Data lines:
Begin

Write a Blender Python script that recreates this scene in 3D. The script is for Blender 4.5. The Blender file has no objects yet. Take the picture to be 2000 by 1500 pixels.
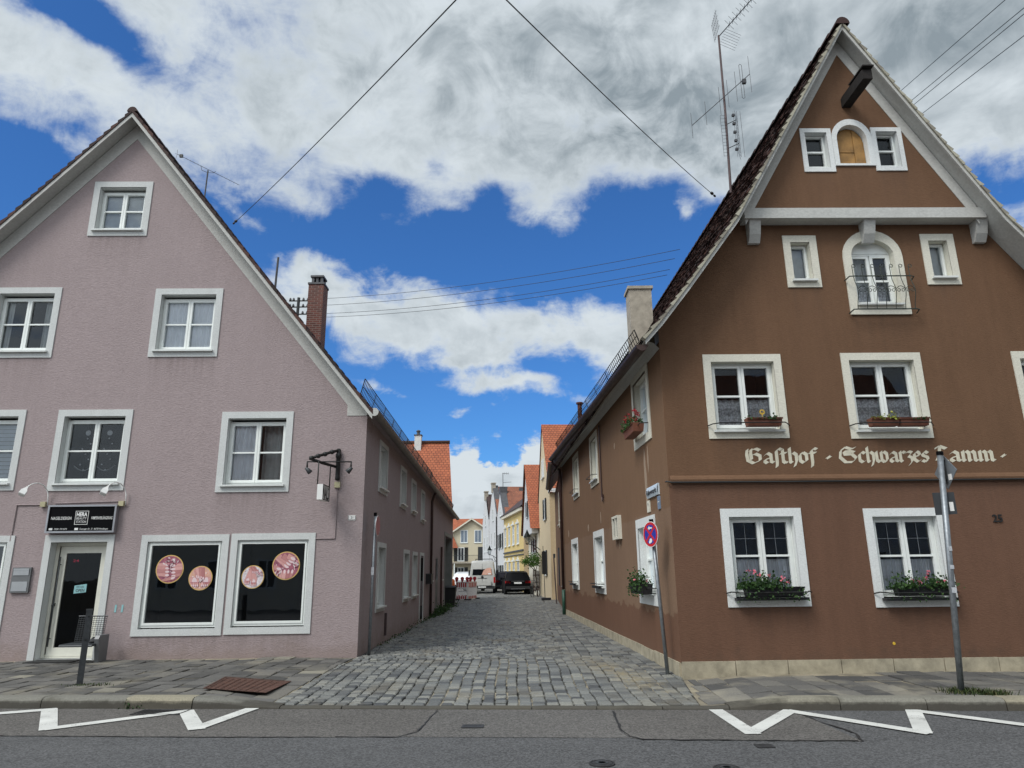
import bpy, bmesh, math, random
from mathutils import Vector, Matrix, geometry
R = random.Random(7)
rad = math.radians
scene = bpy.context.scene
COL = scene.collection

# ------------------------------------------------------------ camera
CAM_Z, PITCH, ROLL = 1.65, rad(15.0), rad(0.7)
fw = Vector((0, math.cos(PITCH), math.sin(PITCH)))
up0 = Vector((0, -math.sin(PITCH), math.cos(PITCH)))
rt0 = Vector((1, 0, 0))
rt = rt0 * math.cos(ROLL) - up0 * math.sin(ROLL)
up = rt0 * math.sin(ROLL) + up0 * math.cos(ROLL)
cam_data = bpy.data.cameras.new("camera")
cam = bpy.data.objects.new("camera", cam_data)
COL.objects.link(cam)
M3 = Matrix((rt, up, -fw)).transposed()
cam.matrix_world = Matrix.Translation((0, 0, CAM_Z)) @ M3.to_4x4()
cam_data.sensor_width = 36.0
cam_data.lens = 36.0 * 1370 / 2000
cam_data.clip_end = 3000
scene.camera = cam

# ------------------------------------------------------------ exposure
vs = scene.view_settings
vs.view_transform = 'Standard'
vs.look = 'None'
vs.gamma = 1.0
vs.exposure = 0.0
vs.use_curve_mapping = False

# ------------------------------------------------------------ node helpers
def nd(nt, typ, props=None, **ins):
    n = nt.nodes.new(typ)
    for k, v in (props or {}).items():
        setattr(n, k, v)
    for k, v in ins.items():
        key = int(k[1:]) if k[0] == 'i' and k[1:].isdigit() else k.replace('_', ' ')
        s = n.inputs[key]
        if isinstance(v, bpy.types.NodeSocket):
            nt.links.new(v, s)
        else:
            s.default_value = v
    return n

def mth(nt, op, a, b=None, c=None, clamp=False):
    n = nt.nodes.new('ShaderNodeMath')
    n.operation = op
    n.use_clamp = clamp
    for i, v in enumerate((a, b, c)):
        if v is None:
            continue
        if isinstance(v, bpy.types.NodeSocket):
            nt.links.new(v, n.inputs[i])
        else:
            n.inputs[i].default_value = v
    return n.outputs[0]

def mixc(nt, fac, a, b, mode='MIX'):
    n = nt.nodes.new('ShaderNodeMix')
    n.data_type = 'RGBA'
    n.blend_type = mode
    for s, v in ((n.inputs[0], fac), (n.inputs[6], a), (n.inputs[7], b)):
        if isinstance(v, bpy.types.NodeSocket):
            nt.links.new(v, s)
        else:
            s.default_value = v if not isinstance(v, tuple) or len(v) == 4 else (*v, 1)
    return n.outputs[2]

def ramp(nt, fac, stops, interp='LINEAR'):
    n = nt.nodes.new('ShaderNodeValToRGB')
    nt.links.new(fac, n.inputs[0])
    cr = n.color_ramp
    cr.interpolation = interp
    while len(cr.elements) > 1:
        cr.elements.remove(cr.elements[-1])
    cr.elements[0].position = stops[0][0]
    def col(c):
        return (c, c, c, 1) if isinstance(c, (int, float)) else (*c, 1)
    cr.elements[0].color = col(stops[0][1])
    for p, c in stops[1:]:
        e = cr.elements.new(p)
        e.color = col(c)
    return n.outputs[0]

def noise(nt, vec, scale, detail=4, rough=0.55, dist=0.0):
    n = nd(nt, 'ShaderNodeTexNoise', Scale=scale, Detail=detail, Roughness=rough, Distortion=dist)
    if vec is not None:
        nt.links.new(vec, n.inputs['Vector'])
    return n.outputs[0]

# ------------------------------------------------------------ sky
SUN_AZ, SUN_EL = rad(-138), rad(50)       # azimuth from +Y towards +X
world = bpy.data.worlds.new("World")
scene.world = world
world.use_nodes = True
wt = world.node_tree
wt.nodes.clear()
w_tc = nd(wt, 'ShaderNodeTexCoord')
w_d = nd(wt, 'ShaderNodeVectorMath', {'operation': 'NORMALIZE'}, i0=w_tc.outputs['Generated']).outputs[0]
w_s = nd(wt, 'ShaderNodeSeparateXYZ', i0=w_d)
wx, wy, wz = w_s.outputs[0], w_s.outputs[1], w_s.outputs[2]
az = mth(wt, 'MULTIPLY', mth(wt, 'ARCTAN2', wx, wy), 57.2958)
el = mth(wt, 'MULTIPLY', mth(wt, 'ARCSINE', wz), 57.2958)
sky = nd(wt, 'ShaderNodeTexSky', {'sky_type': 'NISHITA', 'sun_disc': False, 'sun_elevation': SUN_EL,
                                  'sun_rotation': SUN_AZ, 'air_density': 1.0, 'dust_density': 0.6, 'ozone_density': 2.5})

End

Extract every line of the data exactly; pictures stay out.

Write a Blender Python script that recreates this scene in 3D. The script is for Blender 4.5. The Blender file has no objects yet. Take the picture to be 2000 by 1500 pixels.
import bpy, bmesh, math, random
from mathutils import Vector, Matrix, geometry
R = random.Random(7)
rad = math.radians
scene = bpy.context.scene
COL = scene.collection

# ------------------------------------------------------------ camera
CAM_Z, PITCH, ROLL = 1.65, rad(15.0), rad(0.7)
fw = Vector((0, math.cos(PITCH), math.sin(PITCH)))
up0 = Vector((0, -math.sin(PITCH), math.cos(PITCH)))
rt0 = Vector((1, 0, 0))
rt = rt0 * math.cos(ROLL) - up0 * math.sin(ROLL)
up = rt0 * math.sin(ROLL) + up0 * math.cos(ROLL)
cam_data = bpy.data.cameras.new("camera")
cam = bpy.data.objects.new("camera", cam_data)
COL.objects.link(cam)
M3 = Matrix((rt, up, -fw)).transposed()
cam.matrix_world = Matrix.Translation((0, 0, CAM_Z)) @ M3.to_4x4()
cam_data.sensor_width = 36.0
cam_data.lens = 36.0 * 1370 / 2000
cam_data.clip_end = 3000
scene.camera = cam

# ------------------------------------------------------------ exposure
vs = scene.view_settings
vs.view_transform = 'Standard'
vs.look = 'None'
vs.gamma = 1.0
vs.exposure = 0.0
vs.use_curve_mapping = False

# ------------------------------------------------------------ node helpers
def nd(nt, typ, props=None, **ins):
    n = nt.nodes.new(typ)
    for k, v in (props or {}).items():
        setattr(n, k, v)
    for k, v in ins.items():
        key = int(k[1:]) if k[0] == 'i' and k[1:].isdigit() else k.replace('_', ' ')
        s = n.inputs[key]
        if isinstance(v, bpy.types.NodeSocket):
            nt.links.new(v, s)
        else:
            s.default_value = v
    return n

def mth(nt, op, a, b=None, c=None, clamp=False):
    n = nt.nodes.new('ShaderNodeMath')
    n.operation = op
    n.use_clamp = clamp
    for i, v in enumerate((a, b, c)):
        if v is None:
            continue
        if isinstance(v, bpy.types.NodeSocket):
            nt.links.new(v, n.inputs[i])
        else:
            n.inputs[i].default_value = v
    return n.outputs[0]

def mixc(nt, fac, a, b, mode='MIX'):
    n = nt.nodes.new('ShaderNodeMix')
    n.data_type = 'RGBA'
    n.blend_type = mode
    for s, v in ((n.inputs[0], fac), (n.inputs[6], a), (n.inputs[7], b)):
        if isinstance(v, bpy.types.NodeSocket):
            nt.links.new(v, s)
        else:
            s.default_value = v if not isinstance(v, tuple) or len(v) == 4 else (*v, 1)
    return n.outputs[2]

def ramp(nt, fac, stops, interp='LINEAR'):
    n = nt.nodes.new('ShaderNodeValToRGB')
    nt.links.new(fac, n.inputs[0])
    cr = n.color_ramp
    cr.interpolation = interp
    while len(cr.elements) > 1:
        cr.elements.remove(cr.elements[-1])
    cr.elements[0].position = stops[0][0]
    def col(c):
        return (c, c, c, 1) if isinstance(c, (int, float)) else (*c, 1)
    cr.elements[0].color = col(stops[0][1])
    for p, c in stops[1:]:
        e = cr.elements.new(p)
        e.color = col(c)
    return n.outputs[0]

def noise(nt, vec, scale, detail=4, rough=0.55, dist=0.0):
    n = nd(nt, 'ShaderNodeTexNoise', Scale=scale, Detail=detail, Roughness=rough, Distortion=dist)
    if vec is not None:
        nt.links.new(vec, n.inputs['Vector'])
    return n.outputs[0]

# ------------------------------------------------------------ sky
SUN_AZ, SUN_EL = rad(-138), rad(50)       # azimuth from +Y towards +X
world = bpy.data.worlds.new("World")
scene.world = world
world.use_nodes = True
wt = world.node_tree
wt.nodes.clear()
w_tc = nd(wt, 'ShaderNodeTexCoord')
w_d = nd(wt, 'ShaderNodeVectorMath', {'operation': 'NORMALIZE'}, i0=w_tc.outputs['Generated']).outputs[0]
w_s = nd(wt, 'ShaderNodeSeparateXYZ', i0=w_d)
wx, wy, wz = w_s.outputs[0], w_s.outputs[1], w_s.outputs[2]
az = mth(wt, 'MULTIPLY', mth(wt, 'ARCTAN2', wx, wy), 57.2958)
el = mth(wt, 'MULTIPLY', mth(wt, 'ARCSINE', wz), 57.2958)
sky = nd(wt, 'ShaderNodeTexSky', {'sky_type': 'NISHITA', 'sun_disc': False, 'sun_elevation': SUN_EL,
                                  'sun_rotation': SUN_AZ, 'air_density': 1.0, 'dust_density': 0.6, 'ozone_density': 2.5})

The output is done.